-- start Source excerpt --

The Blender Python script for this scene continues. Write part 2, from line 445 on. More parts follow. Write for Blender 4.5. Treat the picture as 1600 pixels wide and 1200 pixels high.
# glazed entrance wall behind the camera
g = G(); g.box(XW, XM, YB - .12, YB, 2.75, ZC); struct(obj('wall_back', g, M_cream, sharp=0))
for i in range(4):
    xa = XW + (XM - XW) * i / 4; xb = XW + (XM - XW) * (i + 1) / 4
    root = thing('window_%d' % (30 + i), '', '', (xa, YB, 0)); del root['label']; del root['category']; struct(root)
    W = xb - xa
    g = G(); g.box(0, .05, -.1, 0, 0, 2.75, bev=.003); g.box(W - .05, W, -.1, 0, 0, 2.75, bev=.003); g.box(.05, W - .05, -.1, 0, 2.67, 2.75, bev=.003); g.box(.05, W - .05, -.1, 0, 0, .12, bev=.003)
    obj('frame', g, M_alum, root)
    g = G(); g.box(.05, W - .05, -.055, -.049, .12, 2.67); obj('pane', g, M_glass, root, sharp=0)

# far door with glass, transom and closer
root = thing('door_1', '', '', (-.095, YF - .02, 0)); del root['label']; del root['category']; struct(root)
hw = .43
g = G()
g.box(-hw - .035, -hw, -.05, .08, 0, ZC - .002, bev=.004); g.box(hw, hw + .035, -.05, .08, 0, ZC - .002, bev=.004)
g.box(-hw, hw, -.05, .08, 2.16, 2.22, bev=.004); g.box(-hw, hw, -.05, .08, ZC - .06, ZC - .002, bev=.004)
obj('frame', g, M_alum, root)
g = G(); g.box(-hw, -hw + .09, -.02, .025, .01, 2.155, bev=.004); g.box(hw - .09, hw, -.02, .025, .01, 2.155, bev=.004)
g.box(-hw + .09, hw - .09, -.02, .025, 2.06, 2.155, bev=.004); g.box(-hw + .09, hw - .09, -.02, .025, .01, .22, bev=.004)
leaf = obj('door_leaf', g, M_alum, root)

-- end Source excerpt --

* _What to work on_: Repeat exactly, please, each line from the beginning of the data through the line with "g = G(); g.box(.05, W" in it, and only those lines.

* _Correct response_:
The Blender Python script for this scene continues. Write part 2, from line 445 on. More parts follow. Write for Blender 4.5. Treat the picture as 1600 pixels wide and 1200 pixels high.
# glazed entrance wall behind the camera
g = G(); g.box(XW, XM, YB - .12, YB, 2.75, ZC); struct(obj('wall_back', g, M_cream, sharp=0))
for i in range(4):
    xa = XW + (XM - XW) * i / 4; xb = XW + (XM - XW) * (i + 1) / 4
    root = thing('window_%d' % (30 + i), '', '', (xa, YB, 0)); del root['label']; del root['category']; struct(root)
    W = xb - xa
    g = G(); g.box(0, .05, -.1, 0, 0, 2.75, bev=.003); g.box(W - .05, W, -.1, 0, 0, 2.75, bev=.003); g.box(.05, W - .05, -.1, 0, 2.67, 2.75, bev=.003); g.box(.05, W - .05, -.1, 0, 0, .12, bev=.003)
    obj('frame', g, M_alum, root)
    g = G(); g.box(.05, W - .05, -.055, -.049, .12, 2.67); obj('pane', g, M_glass, root, sharp=0)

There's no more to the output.